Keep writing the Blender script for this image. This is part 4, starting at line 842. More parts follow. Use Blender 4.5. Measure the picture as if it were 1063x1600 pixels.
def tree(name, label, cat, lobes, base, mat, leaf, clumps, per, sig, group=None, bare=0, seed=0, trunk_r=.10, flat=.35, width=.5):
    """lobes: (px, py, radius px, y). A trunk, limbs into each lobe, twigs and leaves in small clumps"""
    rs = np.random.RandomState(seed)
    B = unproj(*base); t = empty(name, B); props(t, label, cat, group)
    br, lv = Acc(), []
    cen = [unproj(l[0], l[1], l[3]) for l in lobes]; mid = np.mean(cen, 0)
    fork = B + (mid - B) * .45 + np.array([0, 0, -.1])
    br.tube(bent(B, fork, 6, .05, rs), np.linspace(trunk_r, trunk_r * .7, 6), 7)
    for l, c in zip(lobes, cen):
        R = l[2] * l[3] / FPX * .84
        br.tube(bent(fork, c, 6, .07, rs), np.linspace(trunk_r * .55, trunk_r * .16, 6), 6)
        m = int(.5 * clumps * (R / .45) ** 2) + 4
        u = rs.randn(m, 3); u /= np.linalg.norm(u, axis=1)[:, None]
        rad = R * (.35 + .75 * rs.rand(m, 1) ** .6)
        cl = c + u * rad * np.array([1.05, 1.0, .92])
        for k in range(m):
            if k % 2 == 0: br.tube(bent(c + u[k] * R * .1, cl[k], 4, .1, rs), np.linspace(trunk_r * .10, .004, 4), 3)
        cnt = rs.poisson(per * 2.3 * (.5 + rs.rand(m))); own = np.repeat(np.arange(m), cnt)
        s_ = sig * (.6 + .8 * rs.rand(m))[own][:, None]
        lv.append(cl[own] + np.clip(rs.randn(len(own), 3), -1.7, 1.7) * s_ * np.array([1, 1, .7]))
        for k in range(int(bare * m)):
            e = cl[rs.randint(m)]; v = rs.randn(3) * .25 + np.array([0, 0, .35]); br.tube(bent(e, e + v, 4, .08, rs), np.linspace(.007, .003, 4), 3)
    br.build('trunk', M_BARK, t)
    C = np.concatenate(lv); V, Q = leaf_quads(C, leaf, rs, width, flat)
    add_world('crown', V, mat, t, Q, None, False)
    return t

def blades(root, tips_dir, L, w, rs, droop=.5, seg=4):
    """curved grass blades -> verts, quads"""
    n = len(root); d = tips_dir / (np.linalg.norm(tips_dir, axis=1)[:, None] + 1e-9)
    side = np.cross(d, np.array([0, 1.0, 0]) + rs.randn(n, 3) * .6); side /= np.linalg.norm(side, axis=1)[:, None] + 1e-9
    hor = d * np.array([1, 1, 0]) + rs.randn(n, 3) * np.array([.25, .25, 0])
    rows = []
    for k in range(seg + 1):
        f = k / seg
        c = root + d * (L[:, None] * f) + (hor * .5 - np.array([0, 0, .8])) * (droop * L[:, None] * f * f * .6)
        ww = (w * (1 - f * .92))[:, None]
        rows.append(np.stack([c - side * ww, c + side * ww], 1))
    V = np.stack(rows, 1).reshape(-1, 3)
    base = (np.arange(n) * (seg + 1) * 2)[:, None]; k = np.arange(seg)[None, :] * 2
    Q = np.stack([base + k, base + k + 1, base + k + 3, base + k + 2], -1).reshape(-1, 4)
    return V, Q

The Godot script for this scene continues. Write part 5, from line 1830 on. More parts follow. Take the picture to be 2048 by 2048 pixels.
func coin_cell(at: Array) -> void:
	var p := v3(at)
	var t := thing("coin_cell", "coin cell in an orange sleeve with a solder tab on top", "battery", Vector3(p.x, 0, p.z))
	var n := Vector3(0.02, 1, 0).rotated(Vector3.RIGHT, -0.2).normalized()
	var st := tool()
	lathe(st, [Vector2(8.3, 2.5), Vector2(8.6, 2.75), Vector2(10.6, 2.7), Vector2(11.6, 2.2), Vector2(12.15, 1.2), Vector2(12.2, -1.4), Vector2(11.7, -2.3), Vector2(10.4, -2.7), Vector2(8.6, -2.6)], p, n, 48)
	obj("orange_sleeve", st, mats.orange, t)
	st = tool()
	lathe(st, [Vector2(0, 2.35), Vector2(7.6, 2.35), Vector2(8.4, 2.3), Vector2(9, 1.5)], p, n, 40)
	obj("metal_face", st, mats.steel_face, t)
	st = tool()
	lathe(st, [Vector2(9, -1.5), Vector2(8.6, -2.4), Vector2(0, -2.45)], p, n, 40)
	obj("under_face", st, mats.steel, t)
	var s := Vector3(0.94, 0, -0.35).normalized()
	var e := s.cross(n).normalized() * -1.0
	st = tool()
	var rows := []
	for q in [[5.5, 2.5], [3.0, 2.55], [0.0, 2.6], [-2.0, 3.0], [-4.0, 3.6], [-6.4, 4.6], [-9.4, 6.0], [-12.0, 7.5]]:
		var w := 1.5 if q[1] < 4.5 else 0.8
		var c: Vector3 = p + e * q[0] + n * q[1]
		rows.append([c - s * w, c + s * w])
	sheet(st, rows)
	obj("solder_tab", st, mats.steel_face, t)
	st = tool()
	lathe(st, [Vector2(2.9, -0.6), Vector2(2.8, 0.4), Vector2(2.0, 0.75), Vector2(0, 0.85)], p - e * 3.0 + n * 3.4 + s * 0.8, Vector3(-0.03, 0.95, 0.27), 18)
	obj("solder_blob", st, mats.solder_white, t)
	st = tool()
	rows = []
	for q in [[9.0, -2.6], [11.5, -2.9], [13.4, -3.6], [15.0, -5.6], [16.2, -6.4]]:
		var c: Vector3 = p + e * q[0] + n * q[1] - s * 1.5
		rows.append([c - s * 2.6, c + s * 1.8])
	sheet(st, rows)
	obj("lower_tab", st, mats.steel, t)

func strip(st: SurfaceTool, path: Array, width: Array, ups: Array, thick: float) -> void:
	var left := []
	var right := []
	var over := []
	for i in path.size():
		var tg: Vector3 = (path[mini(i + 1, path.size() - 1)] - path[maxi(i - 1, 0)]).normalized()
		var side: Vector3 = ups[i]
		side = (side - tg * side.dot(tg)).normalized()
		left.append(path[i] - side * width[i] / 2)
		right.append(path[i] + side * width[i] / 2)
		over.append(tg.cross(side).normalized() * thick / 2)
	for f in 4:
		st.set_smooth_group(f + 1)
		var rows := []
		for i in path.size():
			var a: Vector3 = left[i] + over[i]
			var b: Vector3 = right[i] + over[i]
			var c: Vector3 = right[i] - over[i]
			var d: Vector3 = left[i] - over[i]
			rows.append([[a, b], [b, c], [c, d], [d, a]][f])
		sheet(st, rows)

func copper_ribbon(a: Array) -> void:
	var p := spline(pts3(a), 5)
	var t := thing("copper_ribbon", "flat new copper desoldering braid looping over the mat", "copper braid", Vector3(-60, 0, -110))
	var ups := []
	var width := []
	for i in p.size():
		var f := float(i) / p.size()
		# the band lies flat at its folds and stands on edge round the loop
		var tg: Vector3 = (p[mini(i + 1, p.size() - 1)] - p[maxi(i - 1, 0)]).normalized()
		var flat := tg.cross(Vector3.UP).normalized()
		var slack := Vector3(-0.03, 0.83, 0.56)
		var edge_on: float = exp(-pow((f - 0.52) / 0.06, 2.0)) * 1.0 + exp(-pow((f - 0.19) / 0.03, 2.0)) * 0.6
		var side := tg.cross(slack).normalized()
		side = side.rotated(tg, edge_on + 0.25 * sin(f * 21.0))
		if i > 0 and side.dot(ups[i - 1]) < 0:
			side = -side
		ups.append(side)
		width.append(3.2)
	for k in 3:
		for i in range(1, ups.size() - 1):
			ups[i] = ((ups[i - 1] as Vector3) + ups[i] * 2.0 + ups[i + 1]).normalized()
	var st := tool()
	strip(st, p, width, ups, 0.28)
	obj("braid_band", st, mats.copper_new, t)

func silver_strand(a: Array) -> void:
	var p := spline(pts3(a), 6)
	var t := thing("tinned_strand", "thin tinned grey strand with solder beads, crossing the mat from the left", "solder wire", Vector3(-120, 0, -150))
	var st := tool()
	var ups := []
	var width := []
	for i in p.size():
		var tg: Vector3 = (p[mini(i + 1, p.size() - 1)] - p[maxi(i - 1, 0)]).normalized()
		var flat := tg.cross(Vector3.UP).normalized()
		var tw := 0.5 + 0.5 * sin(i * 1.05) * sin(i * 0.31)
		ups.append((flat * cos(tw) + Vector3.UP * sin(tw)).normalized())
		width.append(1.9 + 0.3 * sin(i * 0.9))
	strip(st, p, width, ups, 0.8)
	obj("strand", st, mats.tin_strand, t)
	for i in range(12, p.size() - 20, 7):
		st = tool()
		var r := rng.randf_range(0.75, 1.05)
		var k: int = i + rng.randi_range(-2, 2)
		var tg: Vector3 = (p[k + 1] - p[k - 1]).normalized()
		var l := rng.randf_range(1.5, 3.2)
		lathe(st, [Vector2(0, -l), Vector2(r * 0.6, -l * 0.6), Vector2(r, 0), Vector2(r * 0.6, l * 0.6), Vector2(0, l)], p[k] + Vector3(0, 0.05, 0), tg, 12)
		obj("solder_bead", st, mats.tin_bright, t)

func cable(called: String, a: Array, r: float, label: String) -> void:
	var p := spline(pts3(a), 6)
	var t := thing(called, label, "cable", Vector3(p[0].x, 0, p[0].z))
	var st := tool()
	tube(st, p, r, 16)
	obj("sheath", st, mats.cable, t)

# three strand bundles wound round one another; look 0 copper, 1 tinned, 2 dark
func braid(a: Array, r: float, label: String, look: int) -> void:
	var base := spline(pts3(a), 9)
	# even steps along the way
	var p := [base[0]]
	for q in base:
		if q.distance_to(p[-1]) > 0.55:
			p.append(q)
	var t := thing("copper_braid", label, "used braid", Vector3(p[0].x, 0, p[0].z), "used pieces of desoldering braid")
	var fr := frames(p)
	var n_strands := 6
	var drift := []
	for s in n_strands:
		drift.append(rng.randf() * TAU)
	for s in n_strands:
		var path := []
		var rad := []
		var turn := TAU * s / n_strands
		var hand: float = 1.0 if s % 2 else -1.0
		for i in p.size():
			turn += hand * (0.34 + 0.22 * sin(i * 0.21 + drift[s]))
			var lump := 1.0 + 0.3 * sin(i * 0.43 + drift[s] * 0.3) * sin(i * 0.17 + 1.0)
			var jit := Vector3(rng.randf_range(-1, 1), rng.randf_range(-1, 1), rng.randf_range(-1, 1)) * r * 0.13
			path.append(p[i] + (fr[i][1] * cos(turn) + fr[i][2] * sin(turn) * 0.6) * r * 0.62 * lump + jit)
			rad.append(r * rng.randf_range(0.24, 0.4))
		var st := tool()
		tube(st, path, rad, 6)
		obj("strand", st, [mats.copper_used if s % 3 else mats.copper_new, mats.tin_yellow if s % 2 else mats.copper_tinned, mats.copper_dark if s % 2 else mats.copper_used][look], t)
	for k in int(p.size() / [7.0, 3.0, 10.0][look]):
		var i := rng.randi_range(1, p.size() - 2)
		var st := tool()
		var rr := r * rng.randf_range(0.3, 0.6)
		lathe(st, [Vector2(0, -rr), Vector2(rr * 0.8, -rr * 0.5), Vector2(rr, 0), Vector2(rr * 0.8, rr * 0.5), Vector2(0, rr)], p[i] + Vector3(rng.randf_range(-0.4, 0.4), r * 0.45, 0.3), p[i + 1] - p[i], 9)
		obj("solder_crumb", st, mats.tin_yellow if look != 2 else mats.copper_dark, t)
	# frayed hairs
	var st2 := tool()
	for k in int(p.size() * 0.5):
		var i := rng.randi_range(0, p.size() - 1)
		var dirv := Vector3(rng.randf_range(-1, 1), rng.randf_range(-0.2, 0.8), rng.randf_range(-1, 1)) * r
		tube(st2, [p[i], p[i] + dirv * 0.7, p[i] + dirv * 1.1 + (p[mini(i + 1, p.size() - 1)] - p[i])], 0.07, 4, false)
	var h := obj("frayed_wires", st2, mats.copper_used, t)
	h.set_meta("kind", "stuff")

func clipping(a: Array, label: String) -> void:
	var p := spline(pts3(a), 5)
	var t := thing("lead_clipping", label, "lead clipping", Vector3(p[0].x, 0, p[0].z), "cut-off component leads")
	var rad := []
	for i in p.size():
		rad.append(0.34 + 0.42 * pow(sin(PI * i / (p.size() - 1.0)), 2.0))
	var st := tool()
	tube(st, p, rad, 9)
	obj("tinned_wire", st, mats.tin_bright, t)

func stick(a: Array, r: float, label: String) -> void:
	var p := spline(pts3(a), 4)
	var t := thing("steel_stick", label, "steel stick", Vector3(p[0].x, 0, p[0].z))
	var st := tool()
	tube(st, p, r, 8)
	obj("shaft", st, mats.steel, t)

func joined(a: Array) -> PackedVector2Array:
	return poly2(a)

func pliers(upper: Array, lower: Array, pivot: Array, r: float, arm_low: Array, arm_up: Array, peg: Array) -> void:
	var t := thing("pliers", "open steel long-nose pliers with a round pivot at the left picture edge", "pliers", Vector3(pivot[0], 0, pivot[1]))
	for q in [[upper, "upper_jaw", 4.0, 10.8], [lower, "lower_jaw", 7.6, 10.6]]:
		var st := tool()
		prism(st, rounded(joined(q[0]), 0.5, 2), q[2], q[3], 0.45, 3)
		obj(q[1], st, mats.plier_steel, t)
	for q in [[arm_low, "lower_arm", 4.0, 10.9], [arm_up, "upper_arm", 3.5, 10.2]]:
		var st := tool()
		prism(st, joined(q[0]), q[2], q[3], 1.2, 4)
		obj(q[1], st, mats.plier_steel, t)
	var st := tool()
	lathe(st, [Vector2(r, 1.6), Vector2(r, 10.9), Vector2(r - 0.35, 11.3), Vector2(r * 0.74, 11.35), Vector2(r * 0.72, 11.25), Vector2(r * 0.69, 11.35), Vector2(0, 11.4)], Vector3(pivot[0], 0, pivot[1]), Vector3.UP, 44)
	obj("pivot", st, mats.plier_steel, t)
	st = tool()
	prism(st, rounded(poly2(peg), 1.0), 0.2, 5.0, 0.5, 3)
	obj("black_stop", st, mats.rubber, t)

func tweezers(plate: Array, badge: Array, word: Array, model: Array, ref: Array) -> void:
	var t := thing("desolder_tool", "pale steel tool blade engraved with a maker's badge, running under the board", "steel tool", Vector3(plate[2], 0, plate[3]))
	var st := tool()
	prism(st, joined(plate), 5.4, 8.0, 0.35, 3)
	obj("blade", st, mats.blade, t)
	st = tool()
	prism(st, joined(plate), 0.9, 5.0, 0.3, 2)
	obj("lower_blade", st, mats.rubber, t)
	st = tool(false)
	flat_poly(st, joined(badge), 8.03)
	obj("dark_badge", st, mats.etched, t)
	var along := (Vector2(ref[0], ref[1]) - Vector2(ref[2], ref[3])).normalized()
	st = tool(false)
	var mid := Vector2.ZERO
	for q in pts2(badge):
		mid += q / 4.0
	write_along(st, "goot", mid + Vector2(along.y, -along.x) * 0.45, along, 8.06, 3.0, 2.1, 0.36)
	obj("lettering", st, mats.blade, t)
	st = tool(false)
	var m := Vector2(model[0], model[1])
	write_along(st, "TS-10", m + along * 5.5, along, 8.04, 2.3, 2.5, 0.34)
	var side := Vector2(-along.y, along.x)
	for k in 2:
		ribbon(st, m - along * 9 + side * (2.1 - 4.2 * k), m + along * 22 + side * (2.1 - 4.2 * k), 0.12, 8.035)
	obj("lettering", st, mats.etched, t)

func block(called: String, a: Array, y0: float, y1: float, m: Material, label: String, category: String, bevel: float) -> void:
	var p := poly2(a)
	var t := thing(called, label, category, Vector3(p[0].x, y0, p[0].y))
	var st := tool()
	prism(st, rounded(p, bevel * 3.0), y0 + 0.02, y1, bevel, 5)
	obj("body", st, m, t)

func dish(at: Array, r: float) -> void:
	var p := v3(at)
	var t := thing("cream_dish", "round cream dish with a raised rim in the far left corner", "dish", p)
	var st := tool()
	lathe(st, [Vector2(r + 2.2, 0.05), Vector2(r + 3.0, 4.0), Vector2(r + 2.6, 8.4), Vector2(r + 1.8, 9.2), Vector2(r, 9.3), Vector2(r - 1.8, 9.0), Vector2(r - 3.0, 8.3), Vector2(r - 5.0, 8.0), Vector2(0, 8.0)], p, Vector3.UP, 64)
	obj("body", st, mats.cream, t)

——

**What to do**
Copy every line from the records above that contains the word "picture".

**Finished exercise**
Keep writing the Blender script for this image. This is part 4, starting at line 842. More parts follow. Use Blender 4.5. Measure the picture as if it were 1063x1600 pixels.
The Godot script for this scene continues. Write part 5, from line 1830 on. More parts follow. Take the picture to be 2048 by 2048 pixels.
	var t := thing("pliers", "open steel long-nose pliers with a round pivot at the left picture edge", "pliers", Vector3(pivot[0], 0, pivot[1]))